Auto Erotic
Not encouragingly, Molsheim is resorting to some lowly car-selling tricks to move the sheet metal. Namely, special-edition Veyrons (see the Dale Earnhardt–edition Chevy Monte Carlo). The Pur Sang, for example, is essentially an unpainted Veyron. This limited edition of just five cars — about $2 million apiece — leaves the stygian carbon weave and shimmering aluminum of the body panels beautifully exposed. Want something a little dressier? At the recent Geneva Auto Show, the company unveiled the Veyron Fbg par Hermès, a collaboration with the famed saddler featuring matching calfskin upholstery and wallet as well as Hermès badging on the wheels and exterior. That will be $2.3 million, please. (Undercoating is extra.)
Meanwhile, the Veyron's marquee billing as the fastest car in the world is being challenged, and from a most unlikely quarter. Shelby SSC in West Richland, Washington — a veritable fruit stand compared to the VW Group — claims to have built the fastest production car in the world, the 1,183-horsepower Ultimate Aero. Last October, with officials from Guinness World Records looking on, Shelby SSC's test driver — 71-year-old Chuck Bigelow — made two passes up and down a two-lane road in rural Washington, at an average speed of 256.18 mph.
"We look forward to defending our title as the fastest car in the world," says Dr. Paefgen, with the air of someone who's just been asked to wrestle with a hobo. "We know what it took to build the Veyron, and I don't think anyone can match it."
Julius Kruta, the Bugatti company historian, picks me up from the Grand Hôtel Strasbourg. We're going to the National Auto Museum of France, in nearby Mulhouse. Kruta is owlish and a touch déshabillé, more IT guy than legend-keeper, but he's arguably the company's most important employee, its in-house Thucydides. Kruta was the first employee to be posted in the restored Château St. Jean in 2001, which served as Bugatti's salon for wining and dining prospective buyers starting in 1928. And, Kruta speculates, if the company should ever have to wind down, he'll be the one to turn off the lights.
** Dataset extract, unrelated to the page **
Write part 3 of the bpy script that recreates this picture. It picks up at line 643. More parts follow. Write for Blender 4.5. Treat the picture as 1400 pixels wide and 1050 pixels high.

In his lovely British-inflected English, and with the ease of a man sure of his facts, Kruta proceeds to relate the history of the company — while keeping his VW Golf's accelerator pegged to the floor.
There is a stone monument a few miles outside Molsheim marking the place and date — August 11, 1939 — where Jean Bugatti, 30-year-old son of founder Ettore Bugatti, swerved to miss a drunk bicyclist and crashed through the gates of the pearly hereafter. According to legend, the bicyclist was the local postal deliveryman, who became so despondent over the incident he later killed himself. Mail delivery in the area afterward was much improved.
At that moment, the 29-year-old Bugatti company ceased to exist in any plausible sense. Ettore had some time earlier abandoned Jean to the business's dwindling finances while he went off to hold court in some of the better brothels of Paris. "Jean was a much finer artist than his father," Kruta says as we pass by. "He died too young." Eight years later, Ettore died with plans for new cars on his drawing board. In the fifties, his younger son, Roland, made a game attempt to revive the company, building a race car and entering the 1956 French Grand Prix, but the car retired after 17 laps.
With that, the House of Bugatti — responsible for many of the most successful race cars in prewar Europe, creators of art-moderne triumphs like the Type 57SC Atlantic — was swept into history's glamorous dustbin of très luxe French car companies: Delage, Delahaye, Talbot-Lago, Avions Voisin. Adieu, adieu.
Ettore came from a family of well-known and eccentric Milanese artists. His younger brother, Rembrandt, a sculptor, committed suicide — the elephant that adorns the radiator cap of the Type 41 Royale was his creation. (His works now sell for millions.) Self-taught and stubbornly anti-mathematical in a field and time that required huge sums of pencil work, Ettore relied on an uncanny intuition about machinery. If you accept the common wisdom that Ettore, like his brother, was more artist than engineer, he was more Brancusi than Henry Moore. The company's cars were noted for their lightness, their fineness, and these qualities served them well in grand prix competition. Bugatti cars — particularly the Type 35 — dominated racing in the twenties and thirties, the glamorous apogee of motoring.
But it was Jean Bugatti, the long-suffering son, who created the marque's most beautiful cars, including the Type 41 Royale and Type 57SC Atlantic. The Atlantic is regarded as the summary achievement of prewar coach building. Only two of the three scroll-fendered Type 57SC Atlantics survive, one owned by Ralph Lauren and the other by collector Peter D. Williamson. The Type 41 Royale, of course, is famous for being the most expensive car ever sold at auction: In 1987, a Swedish collector bought one for $18 million.